A ORIGEM DOS
GUARDIÕES (Rise of the Guardians)
David Arrais
Depois de “filmes”
como A Garota da Capa Vermelha, A Branca de Neve e o Caçador e A Fera, sempre que alguém fala em
reinvenção de personagens infantis ou de contos de fada, o medo de que ocorra
mais uma “Crepusculação” vem à tona em doses cavalares.
Felizmente, a
nova animação da Dreamworks, A Origem
dos Guardiões além de um divertidíssimo conto de fadas, nos leva também a
questionamentos maiores, como “Qual o nosso lugar no mundo”, sem nunca perder o
ritmo e o clima fantasioso.
Neste filme, primeiro
trabalho do diretor Peter Samsey para o cinema, os personagens das grandes
mitologias infantis, Papai Noel, Coelho da Páscoa, Fada do Dente e Sandman
(entidade responsável pelos sonhos, sem equivalente ou relevância na cultura
brasileira) precisam da ajuda de um novo guardião, Jack Frost, para enfrentar o
Bicho Papão, que quer causar a descrença das crianças nesses seres, na época da
Páscoa.
A
caracterização dos Guardiões é muito criativa, fugindo do estereótipo que
existe no imaginário popular. Papai Noel é um homem forte, tatuado, quase
intimidador, que conta com a ajuda de Yetis e dos elfos na fábrica de
brinquedos. A Fada do Dente é uma workaholic,
sempre preocupada com o trabalho das fadinhas em seus depósitos. O Coelho da
Páscoa é um guerreiro musculoso, valente e sem papas na língua, responsável
pelo mundo encantado onde são feitos os ovos de páscoa. A sua falta de tato
também acaba por criar conflitos com quase todos os guardiões. Sandman tem
feições infantis, sendo composto da mesma areia que utiliza para construir os
sonhos.
Jack,
além de protagonista, também é o personagem mais interessante e complexo. Ele é
o responsável pelo inverno e se é feliz com isso, porém, não se sente completo.

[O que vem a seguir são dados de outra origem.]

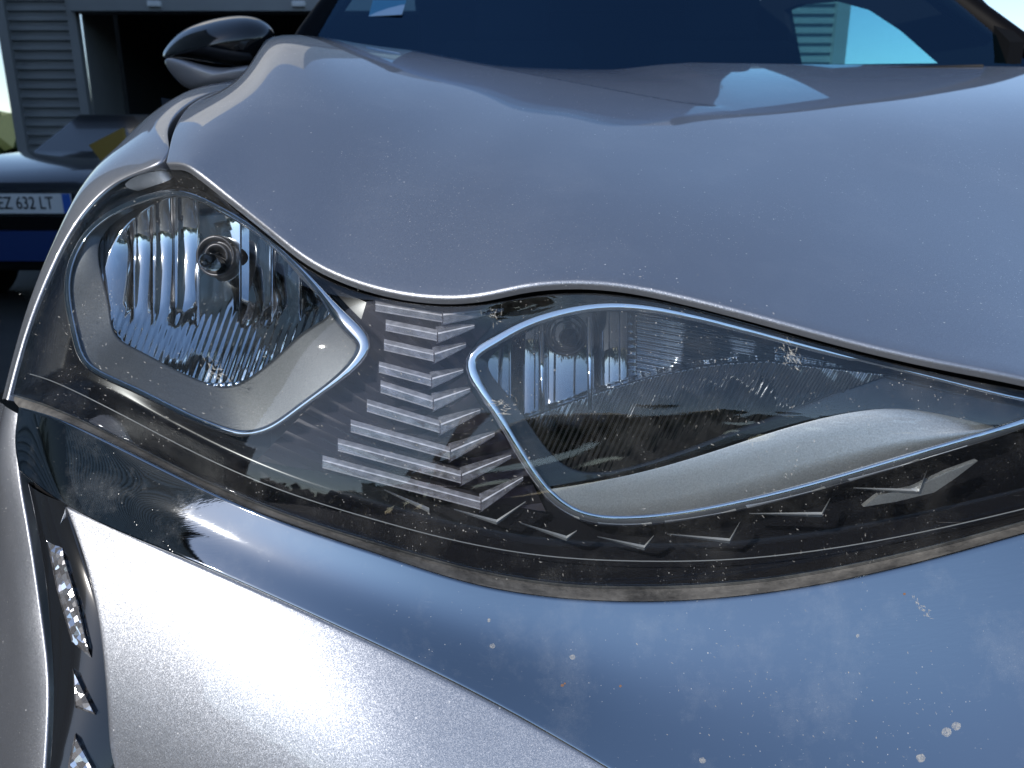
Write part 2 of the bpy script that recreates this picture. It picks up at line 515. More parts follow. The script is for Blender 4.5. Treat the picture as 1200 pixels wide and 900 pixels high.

Primeiro por não ser reconhecido pelas crianças como os demais, e também por
não entender suas motivações. Os motivos que o levaram a assumir aquela
posição, até se tornar um guardião.
Já
o Bicho Papão acaba por se tornar um vilão igualmente interessante, com
motivações intensas, palpáveis, familiares, o que gera uma identificação com o
público. Os seus confrontos com Jack são sempre intensos, tanto de forma física
como verbal, pois os dois dividem dramas pessoais semelhantes.
O
desenvolvimento da história segue sempre sem perder o ritmo, mesmo em momentos
com muitos diálogos, alternando o clima leve de fantasia com momentos tensos, mas
também com inserções cômicas, como a transformação do Coelho da Páscoa, o
trabalho nem sempre reconhecido de um dos Yetis, e os momentos em que o
Sandman, que não fala, perde a paciência por não receber a devida atenção, ou a
corrida pelos dentes, que culmina na divertidíssima briga pelo dente de Jamie.
Jamie,
inclusive, é o principal dos personagens humanos, que são sempre crianças, e
possui participação fundamental no terceiro ato, uma vez perpetuação da crença
infantil é fundamental para a existência dos Guardiões.
O
filme ainda conta com citações sutis de grandes filmes como Star Wars (o momento em que o trenó do
Papai Noel chega à terra da Fada do Dente é muito parecida com a chegada da
Millenium Falcon a Alderaan), O Senhor
dos Anéis, Hércules (a
fisionomia do bicho Papão é semelhante à de Hades) entre outros. A Direção de
Arte realiza um trabalho fantástico, com a construção dos mundos mágicos
liderados por cada guardião. Os efeitos 3D são grandiosos, não sendo usados
apenas para arremessar objetos no espectador, mas conferem a emoção e
profundidade necessária a cada cena. A trilha sonora de Alexandre Desplat é incrível, construindo um
tema marcante (como eu não via desde Os
Incríveis) que se repete sem ser monótono, variando de ritmo de acordo com
a emoção que é retratada em cada cena.
Infelizmente,
nem tudo são flores. O filme possui dois furos no roteiro, sendo que um deles
prejudica bastante o desfecho da trama, com o reaparecimento de um personagem
sem nenhuma explicação.
Mas,
apesar desses problemas, não nada que prejudique a mensagem que o filme quer
passar: A melhor maneira de sermos felizes é descobrirmos a nossa função no
mundo, e aprendermos a aceitá-la.
P.S.: Quem me conhece, sabe o que penso sobre dublagem, mas tenho que dar o braço a torcer. O trabalho de dublagem é simplesmente sensacional.